» GIVEN DATA:
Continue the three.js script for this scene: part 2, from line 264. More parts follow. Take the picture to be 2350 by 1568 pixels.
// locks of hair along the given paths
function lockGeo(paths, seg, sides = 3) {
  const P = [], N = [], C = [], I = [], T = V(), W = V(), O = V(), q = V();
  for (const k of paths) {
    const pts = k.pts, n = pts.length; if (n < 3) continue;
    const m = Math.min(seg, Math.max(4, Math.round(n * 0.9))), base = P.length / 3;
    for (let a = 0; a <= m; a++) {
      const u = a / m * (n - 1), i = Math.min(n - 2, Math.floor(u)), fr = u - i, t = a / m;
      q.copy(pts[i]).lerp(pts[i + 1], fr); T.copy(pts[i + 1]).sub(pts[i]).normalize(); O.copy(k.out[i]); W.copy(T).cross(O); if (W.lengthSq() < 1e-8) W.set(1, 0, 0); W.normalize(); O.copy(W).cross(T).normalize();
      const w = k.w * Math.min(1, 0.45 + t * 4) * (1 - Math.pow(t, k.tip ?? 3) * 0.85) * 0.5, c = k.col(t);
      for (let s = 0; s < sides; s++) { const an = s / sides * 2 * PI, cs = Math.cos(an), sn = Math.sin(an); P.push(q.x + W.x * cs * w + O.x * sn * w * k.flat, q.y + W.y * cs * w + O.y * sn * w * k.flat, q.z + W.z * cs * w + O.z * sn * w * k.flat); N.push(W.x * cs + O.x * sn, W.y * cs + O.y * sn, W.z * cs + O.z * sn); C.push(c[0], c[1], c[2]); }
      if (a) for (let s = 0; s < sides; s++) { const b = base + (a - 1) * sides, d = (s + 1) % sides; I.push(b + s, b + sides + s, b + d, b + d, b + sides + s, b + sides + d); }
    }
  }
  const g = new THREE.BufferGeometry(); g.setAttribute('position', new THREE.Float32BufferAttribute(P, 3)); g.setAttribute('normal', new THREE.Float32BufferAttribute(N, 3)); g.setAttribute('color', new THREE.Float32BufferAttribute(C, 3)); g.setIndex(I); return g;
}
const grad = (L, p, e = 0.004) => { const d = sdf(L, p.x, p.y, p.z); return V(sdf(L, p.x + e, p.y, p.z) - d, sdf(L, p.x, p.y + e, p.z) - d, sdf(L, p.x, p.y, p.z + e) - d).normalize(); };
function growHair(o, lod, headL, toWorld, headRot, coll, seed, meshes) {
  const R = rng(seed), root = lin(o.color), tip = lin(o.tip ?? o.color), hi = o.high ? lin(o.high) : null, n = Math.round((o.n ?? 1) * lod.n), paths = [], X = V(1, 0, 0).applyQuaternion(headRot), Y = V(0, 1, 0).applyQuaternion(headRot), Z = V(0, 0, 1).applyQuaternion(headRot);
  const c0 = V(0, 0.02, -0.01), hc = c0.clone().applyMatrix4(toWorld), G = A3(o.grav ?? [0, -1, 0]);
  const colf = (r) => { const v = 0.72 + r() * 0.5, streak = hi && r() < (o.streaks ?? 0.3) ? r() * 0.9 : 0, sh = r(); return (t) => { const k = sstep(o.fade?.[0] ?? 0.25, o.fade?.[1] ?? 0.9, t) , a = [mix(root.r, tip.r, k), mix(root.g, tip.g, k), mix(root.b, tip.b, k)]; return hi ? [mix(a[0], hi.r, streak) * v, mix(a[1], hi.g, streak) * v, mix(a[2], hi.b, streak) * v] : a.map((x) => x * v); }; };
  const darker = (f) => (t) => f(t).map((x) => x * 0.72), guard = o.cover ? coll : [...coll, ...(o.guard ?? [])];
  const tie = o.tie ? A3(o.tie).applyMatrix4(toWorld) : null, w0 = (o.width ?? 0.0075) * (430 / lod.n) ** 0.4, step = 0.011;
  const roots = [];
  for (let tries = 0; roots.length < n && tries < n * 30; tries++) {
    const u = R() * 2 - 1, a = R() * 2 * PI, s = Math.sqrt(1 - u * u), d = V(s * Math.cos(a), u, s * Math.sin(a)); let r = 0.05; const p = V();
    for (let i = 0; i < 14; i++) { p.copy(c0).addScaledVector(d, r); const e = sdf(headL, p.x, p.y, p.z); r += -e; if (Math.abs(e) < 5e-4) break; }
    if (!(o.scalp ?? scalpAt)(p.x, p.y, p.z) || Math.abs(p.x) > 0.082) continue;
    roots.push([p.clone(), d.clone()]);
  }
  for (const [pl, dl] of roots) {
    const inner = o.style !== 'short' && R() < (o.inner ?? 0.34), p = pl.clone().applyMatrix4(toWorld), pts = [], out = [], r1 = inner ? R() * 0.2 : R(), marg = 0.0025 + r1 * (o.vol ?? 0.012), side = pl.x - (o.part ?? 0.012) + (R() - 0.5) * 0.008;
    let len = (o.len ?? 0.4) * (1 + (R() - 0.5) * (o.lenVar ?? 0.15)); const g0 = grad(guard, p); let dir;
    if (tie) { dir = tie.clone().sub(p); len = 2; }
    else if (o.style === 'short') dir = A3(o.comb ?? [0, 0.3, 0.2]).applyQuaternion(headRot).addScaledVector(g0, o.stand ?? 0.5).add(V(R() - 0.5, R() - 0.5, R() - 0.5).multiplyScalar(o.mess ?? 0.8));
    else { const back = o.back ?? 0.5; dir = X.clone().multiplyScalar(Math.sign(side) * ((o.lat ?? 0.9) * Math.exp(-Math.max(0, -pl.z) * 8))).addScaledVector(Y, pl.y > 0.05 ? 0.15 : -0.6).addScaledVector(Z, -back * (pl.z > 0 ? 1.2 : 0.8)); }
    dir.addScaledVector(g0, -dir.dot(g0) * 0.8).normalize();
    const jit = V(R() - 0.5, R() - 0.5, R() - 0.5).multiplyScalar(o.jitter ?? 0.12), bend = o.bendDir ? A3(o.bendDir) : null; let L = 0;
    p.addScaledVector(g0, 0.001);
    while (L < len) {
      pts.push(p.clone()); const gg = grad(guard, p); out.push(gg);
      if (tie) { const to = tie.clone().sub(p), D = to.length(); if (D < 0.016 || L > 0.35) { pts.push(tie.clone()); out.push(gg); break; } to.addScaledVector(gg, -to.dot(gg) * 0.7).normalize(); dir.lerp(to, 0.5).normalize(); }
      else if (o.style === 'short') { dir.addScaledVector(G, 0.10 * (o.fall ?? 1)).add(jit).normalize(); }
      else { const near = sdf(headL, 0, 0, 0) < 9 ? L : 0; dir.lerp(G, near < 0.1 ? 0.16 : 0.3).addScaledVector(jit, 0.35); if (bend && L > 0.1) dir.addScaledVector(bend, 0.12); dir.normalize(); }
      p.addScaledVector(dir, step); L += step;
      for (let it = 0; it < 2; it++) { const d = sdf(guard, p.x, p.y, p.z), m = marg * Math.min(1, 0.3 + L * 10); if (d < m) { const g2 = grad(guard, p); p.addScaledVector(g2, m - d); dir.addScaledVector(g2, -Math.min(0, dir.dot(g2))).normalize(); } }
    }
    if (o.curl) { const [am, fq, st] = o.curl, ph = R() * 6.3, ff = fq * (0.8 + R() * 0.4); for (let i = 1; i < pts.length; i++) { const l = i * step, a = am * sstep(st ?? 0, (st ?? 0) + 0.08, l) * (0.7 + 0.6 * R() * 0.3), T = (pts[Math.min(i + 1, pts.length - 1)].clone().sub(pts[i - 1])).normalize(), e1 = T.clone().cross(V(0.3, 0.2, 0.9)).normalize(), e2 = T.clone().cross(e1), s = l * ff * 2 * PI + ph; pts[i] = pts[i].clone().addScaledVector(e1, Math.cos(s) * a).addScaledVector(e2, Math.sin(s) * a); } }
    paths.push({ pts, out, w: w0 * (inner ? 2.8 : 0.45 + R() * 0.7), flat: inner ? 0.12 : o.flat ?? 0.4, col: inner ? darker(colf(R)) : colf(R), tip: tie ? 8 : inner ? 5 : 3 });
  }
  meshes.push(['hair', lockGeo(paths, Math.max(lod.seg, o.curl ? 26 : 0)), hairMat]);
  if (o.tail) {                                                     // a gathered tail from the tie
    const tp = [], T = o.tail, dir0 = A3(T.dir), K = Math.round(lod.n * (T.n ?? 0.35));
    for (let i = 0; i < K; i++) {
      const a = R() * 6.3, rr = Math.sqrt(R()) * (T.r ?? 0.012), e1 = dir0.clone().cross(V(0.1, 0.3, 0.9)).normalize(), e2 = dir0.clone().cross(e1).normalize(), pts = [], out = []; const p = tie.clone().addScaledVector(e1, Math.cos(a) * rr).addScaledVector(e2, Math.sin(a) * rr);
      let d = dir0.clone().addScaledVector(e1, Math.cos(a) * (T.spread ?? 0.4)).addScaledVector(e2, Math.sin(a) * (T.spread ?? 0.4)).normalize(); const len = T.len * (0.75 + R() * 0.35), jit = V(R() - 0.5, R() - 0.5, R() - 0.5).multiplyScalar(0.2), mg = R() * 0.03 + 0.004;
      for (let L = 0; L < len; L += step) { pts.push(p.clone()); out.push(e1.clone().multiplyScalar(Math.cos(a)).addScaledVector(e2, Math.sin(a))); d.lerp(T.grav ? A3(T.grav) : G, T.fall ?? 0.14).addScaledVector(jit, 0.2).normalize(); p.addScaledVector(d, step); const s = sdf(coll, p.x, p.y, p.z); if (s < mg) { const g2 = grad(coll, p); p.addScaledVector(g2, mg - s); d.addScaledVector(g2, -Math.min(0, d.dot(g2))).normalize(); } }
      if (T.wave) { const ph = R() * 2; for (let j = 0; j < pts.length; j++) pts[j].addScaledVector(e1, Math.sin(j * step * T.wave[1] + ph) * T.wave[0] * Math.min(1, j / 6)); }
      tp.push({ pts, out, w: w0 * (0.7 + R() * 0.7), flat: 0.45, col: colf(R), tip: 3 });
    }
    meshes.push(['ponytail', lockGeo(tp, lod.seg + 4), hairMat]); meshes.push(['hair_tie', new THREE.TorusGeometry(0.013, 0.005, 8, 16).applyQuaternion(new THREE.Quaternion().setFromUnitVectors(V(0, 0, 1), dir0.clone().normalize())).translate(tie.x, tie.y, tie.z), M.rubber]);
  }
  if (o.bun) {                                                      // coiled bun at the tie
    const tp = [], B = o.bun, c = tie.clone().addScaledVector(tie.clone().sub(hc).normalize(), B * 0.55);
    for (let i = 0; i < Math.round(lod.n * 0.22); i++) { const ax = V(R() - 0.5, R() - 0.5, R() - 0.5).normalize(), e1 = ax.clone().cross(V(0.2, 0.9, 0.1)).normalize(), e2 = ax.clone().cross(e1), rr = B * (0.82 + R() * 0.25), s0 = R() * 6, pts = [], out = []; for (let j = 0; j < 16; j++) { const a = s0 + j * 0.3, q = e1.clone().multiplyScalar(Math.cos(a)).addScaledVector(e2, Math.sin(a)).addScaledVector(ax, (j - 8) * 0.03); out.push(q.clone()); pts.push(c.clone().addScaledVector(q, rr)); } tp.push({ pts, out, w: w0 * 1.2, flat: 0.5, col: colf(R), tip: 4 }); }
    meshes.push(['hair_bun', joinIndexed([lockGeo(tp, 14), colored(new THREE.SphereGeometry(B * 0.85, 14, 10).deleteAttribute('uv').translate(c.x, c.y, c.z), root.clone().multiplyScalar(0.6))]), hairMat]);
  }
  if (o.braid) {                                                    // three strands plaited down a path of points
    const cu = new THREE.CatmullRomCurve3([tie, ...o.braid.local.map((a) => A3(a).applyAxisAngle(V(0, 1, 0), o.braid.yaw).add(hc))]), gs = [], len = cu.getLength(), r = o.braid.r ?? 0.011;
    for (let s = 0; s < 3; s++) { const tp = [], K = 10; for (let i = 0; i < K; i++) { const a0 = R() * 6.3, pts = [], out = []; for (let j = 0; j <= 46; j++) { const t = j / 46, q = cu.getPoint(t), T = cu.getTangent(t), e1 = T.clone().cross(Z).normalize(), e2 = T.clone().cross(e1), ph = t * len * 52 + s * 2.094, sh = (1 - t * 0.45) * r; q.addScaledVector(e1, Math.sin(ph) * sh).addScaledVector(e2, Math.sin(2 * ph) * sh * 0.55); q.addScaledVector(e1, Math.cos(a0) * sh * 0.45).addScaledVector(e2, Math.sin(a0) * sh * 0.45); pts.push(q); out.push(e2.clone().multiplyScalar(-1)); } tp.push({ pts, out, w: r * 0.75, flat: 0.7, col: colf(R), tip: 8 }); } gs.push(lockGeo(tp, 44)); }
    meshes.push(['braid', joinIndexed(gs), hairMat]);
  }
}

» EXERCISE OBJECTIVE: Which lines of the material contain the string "inner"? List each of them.

» EXERCISE ANSWER:
    const inner = o.style !== 'short' && R() < (o.inner ?? 0.34), p = pl.clone().applyMatrix4(toWorld), pts = [], out = [], r1 = inner ? R() * 0.2 : R(), marg = 0.0025 + r1 * (o.vol ?? 0.012), side = pl.x - (o.part ?? 0.012) + (R() - 0.5) * 0.008;
    paths.push({ pts, out, w: w0 * (inner ? 2.8 : 0.45 + R() * 0.7), flat: inner ? 0.12 : o.flat ?? 0.4, col: inner ? darker(colf(R)) : colf(R), tip: tie ? 8 : inner ? 5 : 3 });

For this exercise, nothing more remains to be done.